It is a still a further object and feature of the present invention to provide a deformable well for a microtiter plate which is simple to use and inexpensive to manufacture.

In accordance with the present invention, a deformable well structure for a microtiter plate is provided. The well structure includes a sample container defining a well for receiving a sample therein. The sample received in the well, has a concave meniscus. A deformation tool is engageable with the sample container and is moveable between a first disengaged position wherein the deformation tool is spaced from the sample container and, a second engaged position wherein the deformation tool engages and deforms at least a portion of the sample container such that the meniscus of the sample in the well is converted from concave to convex.

The sample container includes a generally tubular wall having a first end defining an opening in communication with the well and a second end; and a generally flat wall closing the second end of the tubular wall. The tubular wall may be fabricated from a shape-memory polymer. It is further contemplated for the tubular wall to include a circumferentially extending bellows section formed therein. The bellows section is defined by a plurality of axially compressible pleats formed in the tubular wall.

The deformation tool may include a support bar having a recess. The recess is adapted for receiving the sample container therein. The sample container has a first cross-sectional dimension and the recess in the support bar is defined by first and second spaced sidewalls. The first and second sidewalls defining the recess in the support bar are spaced by a distance less than the cross-sectional dimension of the sample container.

In accordance with a further aspect of the present invention, a deformable well structure for a microliter plate is provided for receiving, a sample fluid therein. The deformable well structure includes a generally tubular wall having an inner surface, a first end defining an opening in communication with the well and a second end. An end wall closes the second end of the tubular wall and has an inner surface. The inner surface of the tubular wall and the inner surface of the end wall defines a well for receiving the sample fluid therein. The sample fluid received in the well has a concave meniscus. Deformation of the tubular wall converts the meniscus of the sample fluid in the well from concave to convex.

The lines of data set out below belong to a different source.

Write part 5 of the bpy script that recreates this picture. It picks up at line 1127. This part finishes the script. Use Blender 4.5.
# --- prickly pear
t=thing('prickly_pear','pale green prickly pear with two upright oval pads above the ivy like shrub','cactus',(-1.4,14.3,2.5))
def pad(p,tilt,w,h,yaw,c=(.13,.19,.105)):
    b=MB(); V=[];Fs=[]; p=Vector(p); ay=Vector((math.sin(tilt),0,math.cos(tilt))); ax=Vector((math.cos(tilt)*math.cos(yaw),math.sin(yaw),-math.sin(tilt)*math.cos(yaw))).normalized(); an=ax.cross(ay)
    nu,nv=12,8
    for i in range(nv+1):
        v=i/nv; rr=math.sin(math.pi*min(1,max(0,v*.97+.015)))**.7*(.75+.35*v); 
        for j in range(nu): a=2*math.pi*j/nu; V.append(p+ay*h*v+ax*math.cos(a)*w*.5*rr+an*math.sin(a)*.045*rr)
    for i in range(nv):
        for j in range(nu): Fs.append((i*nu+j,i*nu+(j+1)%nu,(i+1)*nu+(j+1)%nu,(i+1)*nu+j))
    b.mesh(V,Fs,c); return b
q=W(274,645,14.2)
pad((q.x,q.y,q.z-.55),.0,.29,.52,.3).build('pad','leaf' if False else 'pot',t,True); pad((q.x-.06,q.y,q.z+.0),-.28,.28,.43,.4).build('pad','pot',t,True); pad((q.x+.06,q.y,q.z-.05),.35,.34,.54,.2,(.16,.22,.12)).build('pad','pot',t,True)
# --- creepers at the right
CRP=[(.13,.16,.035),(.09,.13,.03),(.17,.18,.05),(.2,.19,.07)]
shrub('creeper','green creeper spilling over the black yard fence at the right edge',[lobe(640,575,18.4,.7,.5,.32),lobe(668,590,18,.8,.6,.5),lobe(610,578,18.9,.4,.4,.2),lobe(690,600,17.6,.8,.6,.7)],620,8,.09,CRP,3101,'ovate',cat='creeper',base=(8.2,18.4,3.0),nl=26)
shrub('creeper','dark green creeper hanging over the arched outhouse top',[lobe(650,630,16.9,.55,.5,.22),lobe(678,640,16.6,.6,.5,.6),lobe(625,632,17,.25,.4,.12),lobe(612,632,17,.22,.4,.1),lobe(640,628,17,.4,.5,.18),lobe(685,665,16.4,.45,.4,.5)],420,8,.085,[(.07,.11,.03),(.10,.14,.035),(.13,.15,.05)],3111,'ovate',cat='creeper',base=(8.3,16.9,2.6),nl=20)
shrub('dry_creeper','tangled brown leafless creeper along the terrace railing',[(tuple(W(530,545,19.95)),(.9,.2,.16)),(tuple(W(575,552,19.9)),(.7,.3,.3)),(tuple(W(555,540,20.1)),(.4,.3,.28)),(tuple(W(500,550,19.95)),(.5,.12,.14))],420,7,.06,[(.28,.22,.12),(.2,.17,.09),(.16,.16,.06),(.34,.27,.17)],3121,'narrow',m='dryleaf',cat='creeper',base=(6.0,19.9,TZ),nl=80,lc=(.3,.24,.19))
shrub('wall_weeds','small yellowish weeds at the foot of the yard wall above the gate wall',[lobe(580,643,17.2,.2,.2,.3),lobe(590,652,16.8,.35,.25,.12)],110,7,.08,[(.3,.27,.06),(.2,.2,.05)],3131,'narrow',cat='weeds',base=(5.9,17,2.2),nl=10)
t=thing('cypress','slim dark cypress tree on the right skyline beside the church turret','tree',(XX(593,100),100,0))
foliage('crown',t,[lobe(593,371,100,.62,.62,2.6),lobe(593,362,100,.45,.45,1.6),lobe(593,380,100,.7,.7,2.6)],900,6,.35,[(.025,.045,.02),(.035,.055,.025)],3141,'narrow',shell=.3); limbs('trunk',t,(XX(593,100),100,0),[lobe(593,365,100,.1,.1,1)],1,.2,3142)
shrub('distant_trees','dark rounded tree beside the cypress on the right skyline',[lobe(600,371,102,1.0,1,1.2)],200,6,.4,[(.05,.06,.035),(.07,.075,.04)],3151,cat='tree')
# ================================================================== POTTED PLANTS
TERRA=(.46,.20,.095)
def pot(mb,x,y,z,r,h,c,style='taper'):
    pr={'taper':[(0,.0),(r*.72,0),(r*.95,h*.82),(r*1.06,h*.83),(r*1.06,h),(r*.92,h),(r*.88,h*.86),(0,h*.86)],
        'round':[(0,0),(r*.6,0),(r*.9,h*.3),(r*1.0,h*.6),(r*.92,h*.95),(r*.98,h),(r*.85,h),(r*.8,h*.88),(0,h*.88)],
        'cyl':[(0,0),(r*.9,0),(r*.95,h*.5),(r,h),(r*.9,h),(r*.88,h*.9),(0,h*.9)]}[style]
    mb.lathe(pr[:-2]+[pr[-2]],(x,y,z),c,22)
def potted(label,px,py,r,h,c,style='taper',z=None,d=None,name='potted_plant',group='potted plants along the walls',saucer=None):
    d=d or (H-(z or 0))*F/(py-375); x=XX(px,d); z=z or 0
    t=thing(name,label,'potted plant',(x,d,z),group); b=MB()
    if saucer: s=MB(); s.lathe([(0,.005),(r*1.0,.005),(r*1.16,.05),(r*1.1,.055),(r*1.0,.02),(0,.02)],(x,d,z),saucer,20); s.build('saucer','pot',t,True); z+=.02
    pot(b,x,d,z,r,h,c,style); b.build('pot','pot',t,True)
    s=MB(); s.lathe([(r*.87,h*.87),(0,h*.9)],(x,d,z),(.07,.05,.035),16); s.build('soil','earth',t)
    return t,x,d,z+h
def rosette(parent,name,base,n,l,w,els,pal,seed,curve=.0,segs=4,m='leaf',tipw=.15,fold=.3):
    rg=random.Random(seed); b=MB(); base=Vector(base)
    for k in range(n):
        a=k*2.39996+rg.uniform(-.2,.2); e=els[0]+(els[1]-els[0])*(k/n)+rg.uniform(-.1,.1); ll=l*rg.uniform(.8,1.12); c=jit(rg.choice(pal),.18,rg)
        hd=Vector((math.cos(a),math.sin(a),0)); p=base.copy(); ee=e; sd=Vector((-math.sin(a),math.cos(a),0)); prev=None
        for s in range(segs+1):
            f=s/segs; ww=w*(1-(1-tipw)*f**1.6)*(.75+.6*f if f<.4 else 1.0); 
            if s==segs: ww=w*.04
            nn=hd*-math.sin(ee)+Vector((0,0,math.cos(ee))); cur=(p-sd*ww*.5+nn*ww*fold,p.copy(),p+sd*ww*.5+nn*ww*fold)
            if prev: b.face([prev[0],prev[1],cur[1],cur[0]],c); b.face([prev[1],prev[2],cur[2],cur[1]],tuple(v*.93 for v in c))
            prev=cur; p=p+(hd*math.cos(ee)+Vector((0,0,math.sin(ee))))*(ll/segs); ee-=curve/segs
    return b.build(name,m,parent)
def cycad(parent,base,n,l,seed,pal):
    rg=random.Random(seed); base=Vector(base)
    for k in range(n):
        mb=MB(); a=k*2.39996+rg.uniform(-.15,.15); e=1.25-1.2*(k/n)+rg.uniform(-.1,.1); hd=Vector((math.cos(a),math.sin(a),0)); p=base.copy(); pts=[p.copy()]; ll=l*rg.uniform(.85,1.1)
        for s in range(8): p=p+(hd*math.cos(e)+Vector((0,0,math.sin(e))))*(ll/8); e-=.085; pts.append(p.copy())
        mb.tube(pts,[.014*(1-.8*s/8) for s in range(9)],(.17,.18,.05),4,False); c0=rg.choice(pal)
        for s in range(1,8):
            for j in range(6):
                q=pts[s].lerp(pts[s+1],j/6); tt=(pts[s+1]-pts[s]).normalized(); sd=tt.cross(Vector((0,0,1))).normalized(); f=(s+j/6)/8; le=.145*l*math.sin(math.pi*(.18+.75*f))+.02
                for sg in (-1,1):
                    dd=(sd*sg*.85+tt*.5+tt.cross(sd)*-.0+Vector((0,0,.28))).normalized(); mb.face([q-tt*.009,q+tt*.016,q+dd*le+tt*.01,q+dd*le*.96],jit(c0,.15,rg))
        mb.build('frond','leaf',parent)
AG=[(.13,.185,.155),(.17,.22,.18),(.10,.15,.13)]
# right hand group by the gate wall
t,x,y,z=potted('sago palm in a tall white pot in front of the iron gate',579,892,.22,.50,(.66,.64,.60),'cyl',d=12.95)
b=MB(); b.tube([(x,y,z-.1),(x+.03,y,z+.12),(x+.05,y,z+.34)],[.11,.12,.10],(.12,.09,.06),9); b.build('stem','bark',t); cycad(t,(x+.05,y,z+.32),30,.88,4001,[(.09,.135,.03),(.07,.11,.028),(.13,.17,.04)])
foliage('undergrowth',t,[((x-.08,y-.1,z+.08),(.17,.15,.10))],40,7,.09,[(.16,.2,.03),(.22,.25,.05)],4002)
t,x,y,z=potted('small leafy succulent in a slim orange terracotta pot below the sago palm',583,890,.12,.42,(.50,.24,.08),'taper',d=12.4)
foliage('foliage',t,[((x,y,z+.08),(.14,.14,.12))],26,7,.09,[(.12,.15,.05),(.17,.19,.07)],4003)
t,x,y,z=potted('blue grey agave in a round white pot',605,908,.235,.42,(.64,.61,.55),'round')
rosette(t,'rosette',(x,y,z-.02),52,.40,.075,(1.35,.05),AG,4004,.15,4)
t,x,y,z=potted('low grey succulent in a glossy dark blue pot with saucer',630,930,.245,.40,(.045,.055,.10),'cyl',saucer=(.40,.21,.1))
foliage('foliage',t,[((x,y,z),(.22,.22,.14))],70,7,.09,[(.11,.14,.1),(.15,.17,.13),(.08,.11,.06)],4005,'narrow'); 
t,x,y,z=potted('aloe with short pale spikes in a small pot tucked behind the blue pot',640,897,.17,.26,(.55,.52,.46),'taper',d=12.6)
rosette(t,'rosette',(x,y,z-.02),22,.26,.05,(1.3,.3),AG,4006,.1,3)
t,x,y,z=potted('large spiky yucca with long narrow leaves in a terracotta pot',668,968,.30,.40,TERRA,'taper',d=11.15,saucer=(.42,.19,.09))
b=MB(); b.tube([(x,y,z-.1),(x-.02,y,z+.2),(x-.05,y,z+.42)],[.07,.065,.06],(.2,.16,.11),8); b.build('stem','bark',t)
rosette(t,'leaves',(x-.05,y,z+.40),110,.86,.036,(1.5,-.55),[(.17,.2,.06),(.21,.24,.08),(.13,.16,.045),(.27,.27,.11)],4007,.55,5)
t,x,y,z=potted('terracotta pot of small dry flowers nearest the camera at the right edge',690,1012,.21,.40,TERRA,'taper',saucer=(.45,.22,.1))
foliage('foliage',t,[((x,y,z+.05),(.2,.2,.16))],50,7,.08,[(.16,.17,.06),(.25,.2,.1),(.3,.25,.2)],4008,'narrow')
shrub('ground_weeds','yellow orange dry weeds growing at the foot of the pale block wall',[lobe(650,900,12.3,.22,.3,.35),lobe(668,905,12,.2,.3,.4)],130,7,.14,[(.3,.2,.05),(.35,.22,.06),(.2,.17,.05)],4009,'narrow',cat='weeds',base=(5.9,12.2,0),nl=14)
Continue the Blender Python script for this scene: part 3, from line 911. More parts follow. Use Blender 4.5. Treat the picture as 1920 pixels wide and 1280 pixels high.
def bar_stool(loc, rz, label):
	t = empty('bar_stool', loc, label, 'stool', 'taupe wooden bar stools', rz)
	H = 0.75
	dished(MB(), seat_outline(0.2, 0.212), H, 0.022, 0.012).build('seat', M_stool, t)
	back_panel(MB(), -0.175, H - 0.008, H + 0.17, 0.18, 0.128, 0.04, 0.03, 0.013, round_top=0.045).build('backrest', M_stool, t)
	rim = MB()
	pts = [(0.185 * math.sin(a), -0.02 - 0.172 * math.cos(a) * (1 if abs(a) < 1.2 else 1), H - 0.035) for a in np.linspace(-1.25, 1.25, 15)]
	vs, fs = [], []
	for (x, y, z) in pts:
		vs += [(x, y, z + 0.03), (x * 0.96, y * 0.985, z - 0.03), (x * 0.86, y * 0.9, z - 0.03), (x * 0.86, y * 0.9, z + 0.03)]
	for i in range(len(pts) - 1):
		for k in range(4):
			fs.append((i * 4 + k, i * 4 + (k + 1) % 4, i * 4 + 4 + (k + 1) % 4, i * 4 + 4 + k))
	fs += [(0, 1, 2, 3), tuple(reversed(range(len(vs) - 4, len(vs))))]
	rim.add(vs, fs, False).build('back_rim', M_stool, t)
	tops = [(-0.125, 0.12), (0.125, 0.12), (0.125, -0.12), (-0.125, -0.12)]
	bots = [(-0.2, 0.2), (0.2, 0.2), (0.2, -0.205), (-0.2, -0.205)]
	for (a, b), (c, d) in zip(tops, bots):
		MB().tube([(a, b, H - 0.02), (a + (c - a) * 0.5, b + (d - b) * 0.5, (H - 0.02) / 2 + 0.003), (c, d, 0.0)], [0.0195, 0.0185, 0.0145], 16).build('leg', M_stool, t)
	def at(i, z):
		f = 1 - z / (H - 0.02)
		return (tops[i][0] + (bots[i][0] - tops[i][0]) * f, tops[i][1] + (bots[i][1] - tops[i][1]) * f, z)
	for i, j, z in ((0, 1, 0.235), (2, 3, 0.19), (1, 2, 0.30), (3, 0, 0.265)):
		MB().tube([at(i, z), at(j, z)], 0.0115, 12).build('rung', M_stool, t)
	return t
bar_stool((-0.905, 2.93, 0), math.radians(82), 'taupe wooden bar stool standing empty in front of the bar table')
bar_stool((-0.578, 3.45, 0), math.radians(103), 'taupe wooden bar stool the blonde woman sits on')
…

The tubular wall may be fabricated from a shape-memory polymer or include a circumferentially extending bellows section formed therein. The bellows section is defined by a plurality of axially compressible pleats formed in the tubular wall. A deformation tool may be engageable with the sample container and is configured to deform the tubular wall. The deformation tool is moveable between a first disengaged position wherein the deformation tool is spaced from the tubular wall and a second engaged position wherein the deformation tool engages and deforms the tubular wall. The deformation tool may include a support bar having first and second spaced sidewalls defining a recess therebetween. The first and second spaced sidewalls are adapted to engage and to deform the tubular wall received in the recess.

In accordance with a still further aspect of the present invention, a method of converting the meniscus of a sample fluid received in a well from concave to convex is provided. The method includes the step of filling a sample container defining the well with the sample fluid. The sample container includes a generally tubular wall having a first end defining an opening in communication with the well and a second end. An end wall closes the second end of the tubular wall. The tubular wall is deformed so as to convert the meniscus of the sample fluid in the well from concave to convex.

Tubular wall may be fabricated from a shape-memory polymer. A circumferentially extending bellows section may be fabricated in the tubular wall. The bellows section is defined by a plurality of axially compressible pleats. The tubular wall may be engaged with a deformation tool. The deformation tool configured to deform the tubular wall upon contact. The deformation tool may include a support bar having first and second spaced sidewalls defining a recess therebetween. The first and second spaced sidewalls are adapted to engage and to deform the tubular wall received in the recess.

BRIEF DESCRIPTION OF THE DRAWINGS

The drawings furnished herewith illustrate a preferred construction of the present invention in which the above aspects, advantages and features are clearly disclosed as well as others which will be readily understood from the following description of the illustrated embodiments.

In the drawings:

FIG. 1 a schematic, cross-sectional view of first and second deformable wells in accordance with the present invention in a microliter plate;

FIG. 2 is a top plan view of the microliter plate of FIG. 1 and a deformation tool in a non-engaged position;

FIG. 2a is a top plan view of the microliter plate of FIG. 1 and an alternate deformation tool in a non-engaged position;

FIG. 3 is side elevational view of the microliter plate of FIG. 1 and the deformation tool of FIG. 2 in an engaged position;

FIG. 4 is a cross-sectional view of the deformation tool taken along line 4-4 of FIG. 3;

FIG. 5 is a schematic, cross-sectional view of an alternate embodiment of a deformable well in accordance with the present invention in a non-deformed configuration; and

FIG. 6 is a schematic, cross-sectional view of the deformable well of FIG. 5 in a deformed configuration.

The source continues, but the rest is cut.